Which brings up another point. One unfortunate, but inescapable, fact about the Soft Machine's history is that the band entered a period of decline after Third's release. They released many more albums throughout the rest of the 1970s, but never again recorded anything as innovative -- or as qualitatively good -- as Third[1]. Wyatt's departure after the recording of Fourth was obviously a factor in this, but it can't stand as the only explanation -- it seems more reasonable to conclude that they simply slipped into degenerative entropy, continuing to focus on jazz- oriented jams without adding enough thematic diversity into the mix. This isn't to say that the later Soft Machine albums weren't good, in their own way ... but they weren't as good as what came before. Some have said that Soft Machine stopped being an important band after Third. This may be harsh, but it's probably correct.

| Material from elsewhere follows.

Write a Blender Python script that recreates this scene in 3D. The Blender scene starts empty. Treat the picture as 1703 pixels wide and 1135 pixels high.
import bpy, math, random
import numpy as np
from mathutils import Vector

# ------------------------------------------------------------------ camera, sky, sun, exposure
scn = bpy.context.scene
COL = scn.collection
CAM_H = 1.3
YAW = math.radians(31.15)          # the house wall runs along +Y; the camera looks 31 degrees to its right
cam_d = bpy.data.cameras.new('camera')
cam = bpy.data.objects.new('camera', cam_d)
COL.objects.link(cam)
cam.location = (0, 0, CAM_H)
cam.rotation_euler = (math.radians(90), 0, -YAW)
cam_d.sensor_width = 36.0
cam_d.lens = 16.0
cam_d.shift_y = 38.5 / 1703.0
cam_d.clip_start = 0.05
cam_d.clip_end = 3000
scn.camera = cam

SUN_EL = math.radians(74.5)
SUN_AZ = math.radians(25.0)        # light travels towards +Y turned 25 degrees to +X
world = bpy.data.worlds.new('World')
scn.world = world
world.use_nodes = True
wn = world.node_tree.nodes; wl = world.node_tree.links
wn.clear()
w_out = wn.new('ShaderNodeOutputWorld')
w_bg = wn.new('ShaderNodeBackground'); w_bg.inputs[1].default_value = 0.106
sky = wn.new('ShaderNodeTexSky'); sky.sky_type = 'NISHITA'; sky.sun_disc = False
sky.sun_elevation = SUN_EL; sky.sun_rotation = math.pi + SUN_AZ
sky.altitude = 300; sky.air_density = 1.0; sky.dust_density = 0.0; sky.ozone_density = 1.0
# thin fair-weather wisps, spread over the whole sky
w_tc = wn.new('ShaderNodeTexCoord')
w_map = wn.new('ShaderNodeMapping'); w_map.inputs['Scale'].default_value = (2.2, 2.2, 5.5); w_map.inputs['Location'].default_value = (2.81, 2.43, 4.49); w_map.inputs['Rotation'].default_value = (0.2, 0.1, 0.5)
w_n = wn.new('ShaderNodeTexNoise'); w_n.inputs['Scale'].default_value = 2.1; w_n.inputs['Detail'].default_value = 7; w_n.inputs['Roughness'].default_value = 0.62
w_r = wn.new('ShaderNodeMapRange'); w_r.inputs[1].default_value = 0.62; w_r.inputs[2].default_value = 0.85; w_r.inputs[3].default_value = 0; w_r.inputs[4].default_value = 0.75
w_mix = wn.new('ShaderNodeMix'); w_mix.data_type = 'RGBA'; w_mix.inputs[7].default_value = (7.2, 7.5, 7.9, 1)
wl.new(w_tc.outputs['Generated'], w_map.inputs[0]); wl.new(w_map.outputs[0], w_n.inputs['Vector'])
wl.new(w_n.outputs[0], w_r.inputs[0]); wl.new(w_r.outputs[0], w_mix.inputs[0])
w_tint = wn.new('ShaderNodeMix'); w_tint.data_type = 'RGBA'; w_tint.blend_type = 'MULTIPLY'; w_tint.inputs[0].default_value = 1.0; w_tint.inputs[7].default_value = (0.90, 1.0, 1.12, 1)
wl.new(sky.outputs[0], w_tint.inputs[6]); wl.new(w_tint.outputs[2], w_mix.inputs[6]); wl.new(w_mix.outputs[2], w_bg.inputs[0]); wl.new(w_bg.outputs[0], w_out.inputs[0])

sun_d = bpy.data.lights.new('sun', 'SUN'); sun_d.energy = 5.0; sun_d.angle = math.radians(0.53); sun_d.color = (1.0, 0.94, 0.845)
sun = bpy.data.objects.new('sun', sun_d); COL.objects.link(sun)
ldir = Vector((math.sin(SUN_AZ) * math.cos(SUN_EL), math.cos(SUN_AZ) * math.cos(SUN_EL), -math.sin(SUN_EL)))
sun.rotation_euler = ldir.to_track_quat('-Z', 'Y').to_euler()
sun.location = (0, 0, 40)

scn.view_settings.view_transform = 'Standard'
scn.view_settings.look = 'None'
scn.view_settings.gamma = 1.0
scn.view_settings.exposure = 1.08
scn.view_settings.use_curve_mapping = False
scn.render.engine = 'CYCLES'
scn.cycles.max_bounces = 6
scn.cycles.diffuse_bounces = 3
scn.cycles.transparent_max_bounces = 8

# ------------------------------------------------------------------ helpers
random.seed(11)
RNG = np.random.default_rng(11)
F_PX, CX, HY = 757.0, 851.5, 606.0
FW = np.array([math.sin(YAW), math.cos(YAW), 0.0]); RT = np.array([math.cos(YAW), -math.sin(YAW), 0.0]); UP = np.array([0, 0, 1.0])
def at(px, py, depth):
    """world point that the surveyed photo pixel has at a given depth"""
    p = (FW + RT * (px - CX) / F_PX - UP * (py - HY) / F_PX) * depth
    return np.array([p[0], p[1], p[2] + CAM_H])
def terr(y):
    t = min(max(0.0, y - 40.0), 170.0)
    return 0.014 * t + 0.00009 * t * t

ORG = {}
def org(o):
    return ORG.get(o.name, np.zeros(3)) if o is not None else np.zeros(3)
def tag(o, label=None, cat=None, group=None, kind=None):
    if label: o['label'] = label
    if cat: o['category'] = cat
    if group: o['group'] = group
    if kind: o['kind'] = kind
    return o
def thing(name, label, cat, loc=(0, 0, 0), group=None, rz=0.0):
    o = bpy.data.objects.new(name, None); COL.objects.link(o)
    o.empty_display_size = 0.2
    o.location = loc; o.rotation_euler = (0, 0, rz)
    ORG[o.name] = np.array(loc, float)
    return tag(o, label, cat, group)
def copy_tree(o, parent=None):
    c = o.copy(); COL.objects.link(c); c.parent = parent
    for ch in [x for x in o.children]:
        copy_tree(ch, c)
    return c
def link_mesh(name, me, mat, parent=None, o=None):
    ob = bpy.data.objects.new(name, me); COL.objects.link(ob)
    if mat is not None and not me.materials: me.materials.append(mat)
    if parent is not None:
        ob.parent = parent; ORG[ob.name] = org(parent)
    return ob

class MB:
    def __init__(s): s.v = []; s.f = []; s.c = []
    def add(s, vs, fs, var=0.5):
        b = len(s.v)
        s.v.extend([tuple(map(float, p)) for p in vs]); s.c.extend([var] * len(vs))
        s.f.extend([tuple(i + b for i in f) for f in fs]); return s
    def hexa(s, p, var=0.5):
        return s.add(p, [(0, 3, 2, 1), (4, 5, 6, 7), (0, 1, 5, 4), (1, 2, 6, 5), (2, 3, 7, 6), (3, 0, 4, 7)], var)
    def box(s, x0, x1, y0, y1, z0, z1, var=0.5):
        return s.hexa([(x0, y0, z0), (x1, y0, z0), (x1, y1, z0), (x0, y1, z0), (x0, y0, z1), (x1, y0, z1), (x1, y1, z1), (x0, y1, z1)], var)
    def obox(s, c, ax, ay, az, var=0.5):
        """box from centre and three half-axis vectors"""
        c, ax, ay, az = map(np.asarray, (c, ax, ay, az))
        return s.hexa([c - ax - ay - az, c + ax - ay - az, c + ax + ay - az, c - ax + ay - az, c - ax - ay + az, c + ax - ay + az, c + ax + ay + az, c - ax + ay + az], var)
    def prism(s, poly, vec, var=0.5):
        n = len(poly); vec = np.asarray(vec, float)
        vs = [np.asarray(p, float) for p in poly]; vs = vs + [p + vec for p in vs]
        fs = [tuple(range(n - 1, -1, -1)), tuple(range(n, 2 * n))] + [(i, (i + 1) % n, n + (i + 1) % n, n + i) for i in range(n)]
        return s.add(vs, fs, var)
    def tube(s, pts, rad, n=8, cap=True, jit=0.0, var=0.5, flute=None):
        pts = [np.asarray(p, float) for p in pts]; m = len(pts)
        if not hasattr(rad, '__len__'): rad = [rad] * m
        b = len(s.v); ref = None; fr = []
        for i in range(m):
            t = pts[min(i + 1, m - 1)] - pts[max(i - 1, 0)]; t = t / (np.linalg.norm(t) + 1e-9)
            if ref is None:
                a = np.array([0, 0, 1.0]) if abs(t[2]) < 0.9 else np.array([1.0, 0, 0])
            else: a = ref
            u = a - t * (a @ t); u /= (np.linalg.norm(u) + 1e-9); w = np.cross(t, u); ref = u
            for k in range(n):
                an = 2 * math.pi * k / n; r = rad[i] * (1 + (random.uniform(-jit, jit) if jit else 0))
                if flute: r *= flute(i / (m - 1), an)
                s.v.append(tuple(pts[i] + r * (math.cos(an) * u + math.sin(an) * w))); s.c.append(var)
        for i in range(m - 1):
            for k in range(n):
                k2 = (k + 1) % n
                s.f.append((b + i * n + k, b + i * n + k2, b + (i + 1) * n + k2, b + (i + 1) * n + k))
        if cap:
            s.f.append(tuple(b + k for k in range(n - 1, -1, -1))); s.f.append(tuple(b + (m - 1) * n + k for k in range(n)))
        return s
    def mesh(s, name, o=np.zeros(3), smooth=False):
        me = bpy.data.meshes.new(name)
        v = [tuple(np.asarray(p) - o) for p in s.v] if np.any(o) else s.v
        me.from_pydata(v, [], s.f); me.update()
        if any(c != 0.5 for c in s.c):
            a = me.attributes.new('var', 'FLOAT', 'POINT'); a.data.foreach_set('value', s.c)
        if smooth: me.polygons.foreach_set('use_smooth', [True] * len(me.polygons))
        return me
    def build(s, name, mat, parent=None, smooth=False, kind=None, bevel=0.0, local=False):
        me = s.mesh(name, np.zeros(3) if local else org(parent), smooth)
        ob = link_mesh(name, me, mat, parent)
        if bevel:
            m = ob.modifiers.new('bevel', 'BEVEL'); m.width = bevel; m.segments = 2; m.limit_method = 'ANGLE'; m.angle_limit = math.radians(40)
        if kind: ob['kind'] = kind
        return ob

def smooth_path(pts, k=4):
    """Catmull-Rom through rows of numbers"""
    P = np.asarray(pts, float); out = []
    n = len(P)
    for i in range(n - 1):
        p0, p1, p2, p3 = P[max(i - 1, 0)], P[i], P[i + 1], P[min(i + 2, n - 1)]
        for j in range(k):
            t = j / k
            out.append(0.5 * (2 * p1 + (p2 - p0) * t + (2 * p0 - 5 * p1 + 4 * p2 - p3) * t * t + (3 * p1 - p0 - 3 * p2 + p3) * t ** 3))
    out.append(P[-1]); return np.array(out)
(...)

([1] I should confess that I haven't heard Sixth or Rubber Riff yet. It's possible, albeit unlikely, that these albums would cause me to revise my opinions.)

So, then ... what precisely can the listener expect to hear on Soft Machine's last important album?

"Facelift" (taken from two live performances -- Fairfield Hall in Croydon, 4 January 1970, and Mother's Club, Birmingham, 11 January 1970) features a droning lead-in, followed by a spot of electronic madness from Ratledge. The keyboard rigs were obviously put through a bit of strain during the shows in question, to judge from the results -- and while the results are nowhere near so crude as Keith Emerson's contemporary efforts, the chaotic effect is much the same. The horns emerge after a few minutes of this, and the band proceeds into a King Crimson-esque instrumental (or is it the other way around? parts of KC's "A Voyage To The Center Of The Cosmos" sound like they might have been inspired by this number). The band then shifts to a different lead theme, which provides the basis for the second half of the track (which also features its share of avant-garde noise art, flute solos, and backwards recording tricks). In sum, the track is a great success -- an incredible piece of experimentation that sounds like the culmination of Soft Machine's creative buildup over the previous few years. It's also a wild ride, though (paradoxically) not a crazy one -- the band always seems to be in control of the on-stage madness. (As an aside, Wyatt's sparse drum kit sound is more than a bit surreal in this setting - though no less enjoyable for that).

"Slightly All The Time" was presumably put on the album as a deliberate juxtaposition to "Facelift". After the intensity of the previous number, this track surprises by starting with a straightforward bass line from Hopper! It then builds up into a solid, jazz-oriented number -- still fairly quirky, but otherwise a more serious composition. The wind instruments frequently take idyllic solos here (especially the flutes), and Robert Wyatt contributes what may be the best hi-hat solo of the early progressive movement at the track's mid-point. There's not much more to say here -- everyone does their part well, and the piece is great to listen to.

"Moon In June" is the only track on the album with lyrics (Dobson sings for a bit on "Facelift", but only wordless vocals). Perhaps not surprisingly, its also something of a throwback to the band's first two albums ... in the early minutes, at least. The band is temporarily reduced to a bass-drums-keys combination again -- all played by Wyatt, strangely enough. Wyatt's lyrics focus (not surprisingly) on an existential dilemma regarding some sort of romantic adventure, ironically weighing the issue of "want vs need" in a mock-solipsistic manner. Wyatt takes an charming bass lead in this section, incidentally -- perhaps the most distinctive bass part on the album. The musical panorama diversifies again for the last half of the number, as Wyatt's shift to wordless vocals leads the band into an extended jazz-rock section. There's also a bit of production trickery towards the end of the track, with the pitch slowing down and speeding up again every few seconds (a plus for those into weirdness, obviously). Ratledge also gets in a great organ solo, and we're three-for-three overall.

And that brings us to "Out-Bloody-Rageous", the most paradoxical track on the album. The track is structured as something of a palindrome -- its first few minutes consist of a multi-layered organ solo from Ratledge, while its last few minutes consist of a similar work on the electric piano. These are both excellent, as is the extended band section which follows the initial organ bit (said band section may be the best thing on the entire album, in fact).

So why is the track down by a half-star from the rest of the album? That would be because of its middle section. After the aforementioned band section fades out, Ratledge takes a brief lead on solo piano, which leads in turn to a slower section, dominated by saxophones. And it's here, more than anywhere else on the album, that one can hear the clues towards the Soft Machine's subsequent decline. The sax solo isn't terrible by any means, but it brings out a sort of not-completely-inspired spirit in the band -- a tragic harbinger of things to come. Of course, things rapidly improve by the track's next thematic shift, but the damage has been done -- and the evidence of future troubles is interwoven into the heart of the composition. Thankfully, one needn't dwell on it for too long.


If you are a serious collector of progressive music, you should probably have this album. If you're simply curious about Soft Machine, it's one of only two releases which you absolutely must purchase, the other being the two-CD combination of the band's first two albums. From there, you can navigate your way into the band's later career at your own discretion.

And anyone who's simply into the eccentric side of prog should have the album as well.